Pengelolaan berarti ‘hak untuk mengatur pola pemakaian sendiri atau mengalihkan sumber daya’ (Agrawal dan Ostrom 2001: 489). Pengelolaan dipahami sebagai sekumpulan keputusan, penerapan, dan konsep yang melibatkan pembuat keputusan di luar pemanfaatan langsung sumber daya; jadi, perencanaan untuk pemanfaatan mendatang. Pengelolaan hutan tidak berurusan dengan produk atau jasa tertentu. Meskipun dalam peristilahan teknis administrasi hutan negara adalah ‘rencana pengelolaan hutan’ biasanya merujuk pada pengelolaan kayu bulat (pembalakan), pengelolaan pada hakikatnya dapat saja untuk perlindungan (termasuk perlindungan atau pemeliharaan tempat-tempat suci), reforestasi, hasil hutan nonkayu (termasuk pembayaran jasa lingkungan, pariwisata, karbon), kayu atau untuk beragam barang dan jasa pada waktu bersamaan; pengelolaan dapat saja mencakup bahan kebutuhan rumah tangga sehari-hari atau untuk dijual. Mengalihkan hutan untuk penggunaan lain juga merupakan keputusan pengelolaan.

Pengelolaan Hutan di Indonesia memiliki kebijakan yang berbeda-beda tiap jenis hutannya. Pengelolaan hutan lindung berbeda dengan pengelolaan hutan produksi, begitu juga yang lainnya. Sebelum kita masuk untuk mempelajari kebijakan pengelolaannya, teman-teman harus paham tentang jenis jenis hutan. Teman teman bisa memnbaca di UU Nomor 41 Tahun 1999 tentang Kehutanan. Teman-teman bisa mendownload di link www.dephut.go.id.

Peraturan-peraturan tentang pengelolaan hutan produksi bisa teman teman baca di link https://silk.dephut.go.id/index.php/download/regulation

Konservasi dalam perspektif Undang-Undang Konservasi Nomor 5 Tahun 1990 dijabarkan dengan berbagai bentuk pengelolaan kawasan yang mencakup Kawasan Suaka Alam (Cagar Alam dan Suaka Margasatwa), Cagar Biosfer dan Kawasan Pelestarian Alam (Taman Nasional, Taman Hutan Raya dan Taman Wisata Alam).

UU No. 41/1999 dan PP No. 34/2002 menyebutkan pula bahwa bentuk pemanfaatan hutan lindung terbatas pada pemanfaatan kawasan, pemanfaatan jasa lingkungan, dan pemungutan hasil hutan bukan kayu (HHBK). Pemanfaatan kawasan pada hutan lindung dapat berupa budidaya tanaman obat, perlebahan, penangkaran.

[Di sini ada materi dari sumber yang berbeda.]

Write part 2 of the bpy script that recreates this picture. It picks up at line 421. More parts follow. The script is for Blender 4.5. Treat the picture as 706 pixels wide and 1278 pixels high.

Sedangkan pemanfaatan jasa lingkungan adalah bentuk usaha yang memanfaatkan potensi hutan lindung dengan tidak merusak lingkungan seperti ekowisata, wisata olah raga tantangan, pemanfaatan air, dan perdagangan karbon. Bentuk-bentuk pemanfaatan ini ditujukan untuk meningkatkan pendapatan daerah, peningkatan kesejahteraan dan kesadaran masyarakat sekitar hutan akan fungsi dan kelestarian hutan lindung.